MATERIAL PROVIDED ->
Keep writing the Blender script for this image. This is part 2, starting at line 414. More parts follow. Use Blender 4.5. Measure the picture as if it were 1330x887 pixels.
...
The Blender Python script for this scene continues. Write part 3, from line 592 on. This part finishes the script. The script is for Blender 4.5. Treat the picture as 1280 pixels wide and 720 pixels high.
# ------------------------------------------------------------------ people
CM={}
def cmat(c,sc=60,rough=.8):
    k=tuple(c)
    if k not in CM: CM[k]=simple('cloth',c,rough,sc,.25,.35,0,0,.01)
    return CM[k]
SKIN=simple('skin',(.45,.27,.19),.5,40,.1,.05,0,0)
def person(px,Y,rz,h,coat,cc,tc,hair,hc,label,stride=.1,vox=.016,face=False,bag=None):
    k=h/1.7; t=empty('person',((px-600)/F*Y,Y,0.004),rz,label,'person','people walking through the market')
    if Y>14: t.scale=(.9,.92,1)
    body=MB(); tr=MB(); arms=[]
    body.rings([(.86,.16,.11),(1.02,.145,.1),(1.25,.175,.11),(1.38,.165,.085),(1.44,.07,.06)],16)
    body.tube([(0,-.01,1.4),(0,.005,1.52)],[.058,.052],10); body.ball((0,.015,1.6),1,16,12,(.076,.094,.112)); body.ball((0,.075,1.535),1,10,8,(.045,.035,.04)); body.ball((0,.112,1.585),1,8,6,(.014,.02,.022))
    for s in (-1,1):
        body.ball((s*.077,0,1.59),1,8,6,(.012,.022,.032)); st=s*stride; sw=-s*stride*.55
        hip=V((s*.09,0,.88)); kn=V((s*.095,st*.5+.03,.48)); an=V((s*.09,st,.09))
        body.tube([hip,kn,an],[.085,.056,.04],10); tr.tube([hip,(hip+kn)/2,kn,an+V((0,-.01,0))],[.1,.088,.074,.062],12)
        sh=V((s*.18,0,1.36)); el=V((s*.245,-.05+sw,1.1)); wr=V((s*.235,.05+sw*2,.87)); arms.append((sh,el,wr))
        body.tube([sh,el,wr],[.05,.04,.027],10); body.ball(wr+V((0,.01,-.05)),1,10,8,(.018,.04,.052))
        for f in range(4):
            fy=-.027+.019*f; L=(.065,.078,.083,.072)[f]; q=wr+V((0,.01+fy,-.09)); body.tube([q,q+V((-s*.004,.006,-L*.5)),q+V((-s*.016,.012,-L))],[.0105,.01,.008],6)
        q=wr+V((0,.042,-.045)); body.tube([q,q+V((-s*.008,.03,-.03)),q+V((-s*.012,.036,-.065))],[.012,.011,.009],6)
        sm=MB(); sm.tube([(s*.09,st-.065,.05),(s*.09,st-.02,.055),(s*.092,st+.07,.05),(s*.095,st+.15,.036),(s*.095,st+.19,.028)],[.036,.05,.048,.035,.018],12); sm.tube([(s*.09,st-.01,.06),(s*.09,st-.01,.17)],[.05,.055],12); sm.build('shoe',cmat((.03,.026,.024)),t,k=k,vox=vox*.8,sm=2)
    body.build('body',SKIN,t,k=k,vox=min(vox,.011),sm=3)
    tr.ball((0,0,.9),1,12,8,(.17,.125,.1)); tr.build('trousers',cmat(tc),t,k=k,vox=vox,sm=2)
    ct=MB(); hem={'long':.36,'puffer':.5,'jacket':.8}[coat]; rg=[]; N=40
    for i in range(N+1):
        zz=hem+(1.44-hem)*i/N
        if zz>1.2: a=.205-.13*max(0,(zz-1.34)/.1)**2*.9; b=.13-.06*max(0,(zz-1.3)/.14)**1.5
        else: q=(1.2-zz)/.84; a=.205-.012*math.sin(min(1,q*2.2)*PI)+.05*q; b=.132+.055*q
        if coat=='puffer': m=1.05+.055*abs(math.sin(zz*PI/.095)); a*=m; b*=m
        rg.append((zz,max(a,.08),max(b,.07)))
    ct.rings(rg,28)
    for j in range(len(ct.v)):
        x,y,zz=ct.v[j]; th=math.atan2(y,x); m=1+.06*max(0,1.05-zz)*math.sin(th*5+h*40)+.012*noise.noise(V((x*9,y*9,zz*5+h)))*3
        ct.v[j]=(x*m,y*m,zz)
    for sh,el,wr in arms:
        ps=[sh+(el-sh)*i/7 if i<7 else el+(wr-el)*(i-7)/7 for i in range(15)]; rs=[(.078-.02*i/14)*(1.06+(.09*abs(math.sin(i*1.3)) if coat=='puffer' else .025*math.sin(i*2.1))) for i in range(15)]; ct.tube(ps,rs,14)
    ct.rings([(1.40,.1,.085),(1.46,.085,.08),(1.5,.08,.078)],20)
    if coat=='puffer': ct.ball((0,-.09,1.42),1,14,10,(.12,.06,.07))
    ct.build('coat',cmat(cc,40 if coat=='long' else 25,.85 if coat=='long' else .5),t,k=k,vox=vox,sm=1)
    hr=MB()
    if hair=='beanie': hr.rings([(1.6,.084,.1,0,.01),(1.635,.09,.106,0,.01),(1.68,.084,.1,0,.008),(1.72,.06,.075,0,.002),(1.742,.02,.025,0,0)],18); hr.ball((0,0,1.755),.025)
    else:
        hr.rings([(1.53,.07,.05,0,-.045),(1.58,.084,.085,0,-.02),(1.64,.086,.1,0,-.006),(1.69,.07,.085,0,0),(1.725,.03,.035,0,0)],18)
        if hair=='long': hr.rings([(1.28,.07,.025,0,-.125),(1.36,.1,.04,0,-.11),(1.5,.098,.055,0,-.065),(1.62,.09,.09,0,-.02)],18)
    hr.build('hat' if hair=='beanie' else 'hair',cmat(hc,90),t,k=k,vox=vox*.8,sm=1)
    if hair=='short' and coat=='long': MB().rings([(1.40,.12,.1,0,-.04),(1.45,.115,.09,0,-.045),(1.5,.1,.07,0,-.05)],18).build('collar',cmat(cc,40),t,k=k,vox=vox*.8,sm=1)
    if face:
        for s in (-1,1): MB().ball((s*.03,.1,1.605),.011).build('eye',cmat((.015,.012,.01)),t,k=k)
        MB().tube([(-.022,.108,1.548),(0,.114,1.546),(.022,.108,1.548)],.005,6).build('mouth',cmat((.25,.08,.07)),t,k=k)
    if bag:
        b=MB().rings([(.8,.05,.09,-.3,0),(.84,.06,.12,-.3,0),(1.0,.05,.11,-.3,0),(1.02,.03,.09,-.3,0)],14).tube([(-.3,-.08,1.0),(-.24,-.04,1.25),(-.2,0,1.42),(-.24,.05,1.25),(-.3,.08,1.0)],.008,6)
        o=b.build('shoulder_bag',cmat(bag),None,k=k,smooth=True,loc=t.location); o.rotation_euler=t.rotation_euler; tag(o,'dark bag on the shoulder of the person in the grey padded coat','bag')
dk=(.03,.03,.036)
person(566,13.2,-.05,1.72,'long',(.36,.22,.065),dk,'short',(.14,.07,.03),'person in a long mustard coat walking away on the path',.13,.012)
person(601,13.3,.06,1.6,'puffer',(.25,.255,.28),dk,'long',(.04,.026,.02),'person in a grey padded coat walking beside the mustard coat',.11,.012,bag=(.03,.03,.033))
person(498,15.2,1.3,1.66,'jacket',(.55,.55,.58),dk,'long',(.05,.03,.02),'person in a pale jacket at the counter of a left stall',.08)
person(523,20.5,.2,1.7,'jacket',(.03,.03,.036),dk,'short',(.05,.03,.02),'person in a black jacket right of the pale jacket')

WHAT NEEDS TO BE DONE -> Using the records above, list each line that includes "picture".

OUTPUT OF THE EXERCISE ->
Keep writing the Blender script for this image. This is part 2, starting at line 414. More parts follow. Use Blender 4.5. Measure the picture as if it were 1330x887 pixels.
The Blender Python script for this scene continues. Write part 3, from line 592 on. This part finishes the script. The script is for Blender 4.5. Treat the picture as 1280 pixels wide and 720 pixels high.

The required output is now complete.